Youngstown City Council is standing in solidarity, after formally passing a resolution opposing the waste-to-energy plant that is working to move into the city.

It was a room full of concerned neighbors who continue to say they don't want the plant in their backyards.

"This is an environmental justice issue and we can not allow a pyrolysis plant to set up shop here in this community," said Jessica Conard, Appalachia Director with Beyond Plastics.

"With Ohio Edison, it was an outcry from the community," explained Julius Oliver, First Ward Councilman. "It's the same with SOBE. It was an outcry from the community that's saying we don't want this."

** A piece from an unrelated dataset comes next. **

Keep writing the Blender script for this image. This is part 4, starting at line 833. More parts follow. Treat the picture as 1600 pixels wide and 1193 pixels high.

While the legislation does not have actionable power, it does sound the alarm to the EPA as the company awaits its final permits.

"The next step is to make sure all the state agencies know that the city is against this," Limbian explained. "And that it's now a matter of the zoning board to make some determinations about whether or not it can pass through the city agencies."

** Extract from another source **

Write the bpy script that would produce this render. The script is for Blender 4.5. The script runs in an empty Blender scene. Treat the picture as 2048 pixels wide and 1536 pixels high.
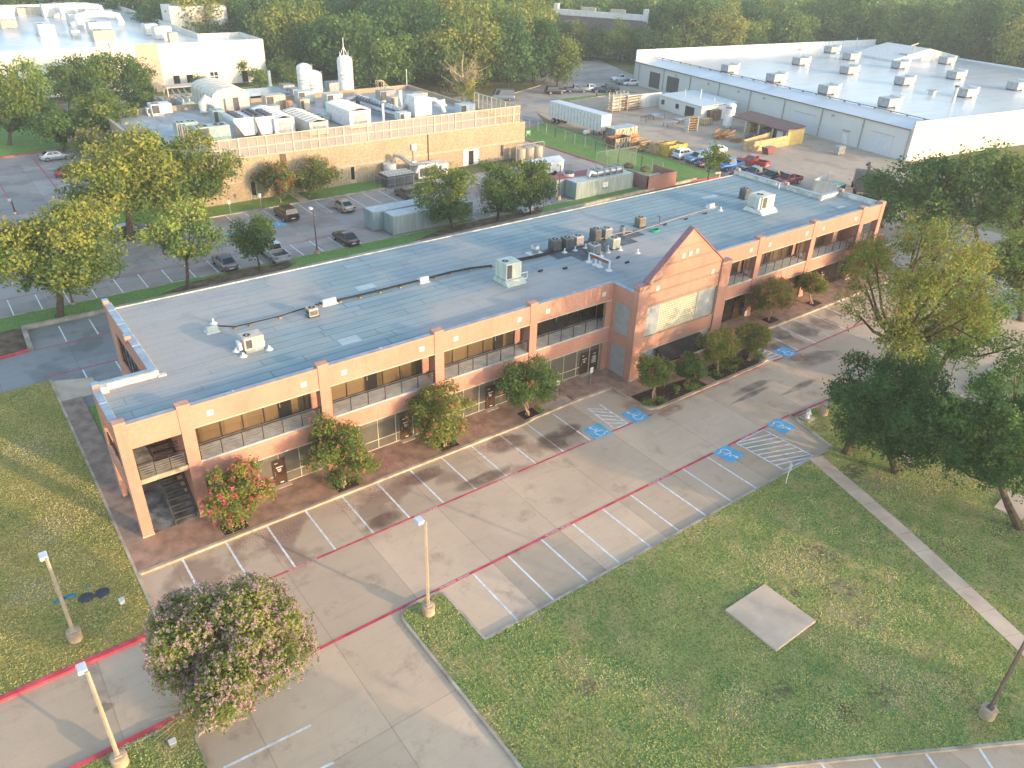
import bpy, math, random
import numpy as np
from mathutils import Vector, Matrix
rad = math.radians
random.seed(7)
SC = bpy.context.scene
COL = SC.collection
# ---------------------------------------------------------------- camera (solved from the survey of the site)
CP = np.array([-5.93, -40.903, 34.889]); YAW, PITCH, ROLL, FPX = rad(37.776), rad(30.545), rad(2.055), 1547.19
def _basis():
    cy, sy, cp, sp = math.cos(YAW), math.sin(YAW), math.cos(PITCH), math.sin(PITCH)
    f = np.array([sy*cp, cy*cp, -sp]); r = np.array([cy, -sy, 0.]); u = np.cross(r, f)
    cr, sr = math.cos(ROLL), math.sin(ROLL)
    return cr*r+sr*u, -sr*r+cr*u, f
_R, _U, _F = _basis()
def ray(x, y): return _F + _R*(x-1024)/FPX + _U*(768-y)/FPX
def at(x, y, z=0.0):
    d = ray(x, y); t = (z-CP[2])/d[2]; p = CP+d*t
    return (float(p[0]), float(p[1]))
def hgt(b, t, z0=0.0):
    B = at(b[0], b[1], z0); d = ray(*t); q = np.array(B)-CP[:2]; k = float(q@d[:2]/(d[:2]@d[:2]))
    return float(CP[2]+d[2]*k)
def mpp(x, y, z=0.0):          # metres per photo pixel at that spot
    B = at(x, y, z); return float((np.array([B[0], B[1], z])-CP)@_F)/FPX
cam = bpy.data.cameras.new('camera'); camo = bpy.data.objects.new('camera', cam); COL.objects.link(camo)
m = Matrix.Identity(4)
for i, v in enumerate((_R, _U, -_F)):
    for k in range(3): m[k][i] = float(v[k])
for k in range(3): m[k][3] = float(CP[k])
camo.matrix_world = m
cam.sensor_width = 36; cam.lens = FPX/2048*36; cam.clip_start = .5; cam.clip_end = 4000
SC.camera = camo
SC.view_settings.view_transform = 'Standard'; SC.view_settings.look = 'None'; SC.view_settings.exposure = 0; SC.view_settings.gamma = 1
# ---------------------------------------------------------------- light
SUN_AZ = math.atan2(-.91, .415); SUN_EL = rad(10.5)
S = Vector((math.cos(SUN_EL)*math.cos(SUN_AZ), math.cos(SUN_EL)*math.sin(SUN_AZ), math.sin(SUN_EL)))
L = bpy.data.lights.new('sun', 'SUN'); L.energy = 5.0; L.angle = rad(.5); L.color = (1, .72, .43)
lo = bpy.data.objects.new('sun', L); COL.objects.link(lo); lo.rotation_euler = S.to_track_quat('Z', 'Y').to_euler()
W = bpy.data.worlds.new('World'); SC.world = W; W.use_nodes = True
nt = W.node_tree; nt.nodes.clear()
sky = nt.nodes.new('ShaderNodeTexSky'); sky.sky_type = 'NISHITA'; sky.sun_disc = False
sky.sun_elevation = SUN_EL; sky.sun_rotation = math.atan2(S.x, S.y)
sky.air_density = 1.0; sky.dust_density = 1.2; sky.ozone_density = 1.2; sky.altitude = 100
bg = nt.nodes.new('ShaderNodeBackground'); bg.inputs[1].default_value = 0.58
ow = nt.nodes.new('ShaderNodeOutputWorld')
nt.links.new(sky.outputs[0], bg.inputs[0]); nt.links.new(bg.outputs[0], ow.inputs[0])
SC.cycles.max_bounces = 6; SC.cycles.diffuse_bounces = 3; SC.cycles.glossy_bounces = 3; SC.cycles.transparent_max_bounces = 6
SC.cycles.use_denoising = True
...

Several members of the public spoke out about focusing on zoning regulations moving forward that could put a stop to SOBE's plans. 

Council received applause as they unanimously passed the resolution.

Council narrowly passed amended ordinance legislation regarding speed camera enforcement in the city.

"The legislation is the same as it was before but for a few procedural issues so that the court feels more comfortable processing and hearing any appeals that come before it," Limbian said to 21 News. 

The item would change the process of the appeal process regarding speeding tickets in school zones, including raising court costs. Court officials are reviewing the changes.

It will also take a bit more time for community center plans to get moving at New Bethel Baptist Church as Councilman Oliver is working to apply APR funds to create the space. They must apply for a 501C3 to legally be able to use the funds.

"I think council wants to proceed with an abundance of caution that this doesn't violate any state or federal laws," Limbian explained. 

"The money isn't going to a church specifically," Oliver explained. "It's going to a separate 501c3 that's not going to have religious affiliations or are going to be discriminatory in any way towards any group of people."

The idea was moved to a second reading for further consideration.

Council did not approve legislation that would have used $2 million dollars for repairs to the Covelli Centre's roof, along with roof repairs at the Youngstown Traffic Sign and Signal building.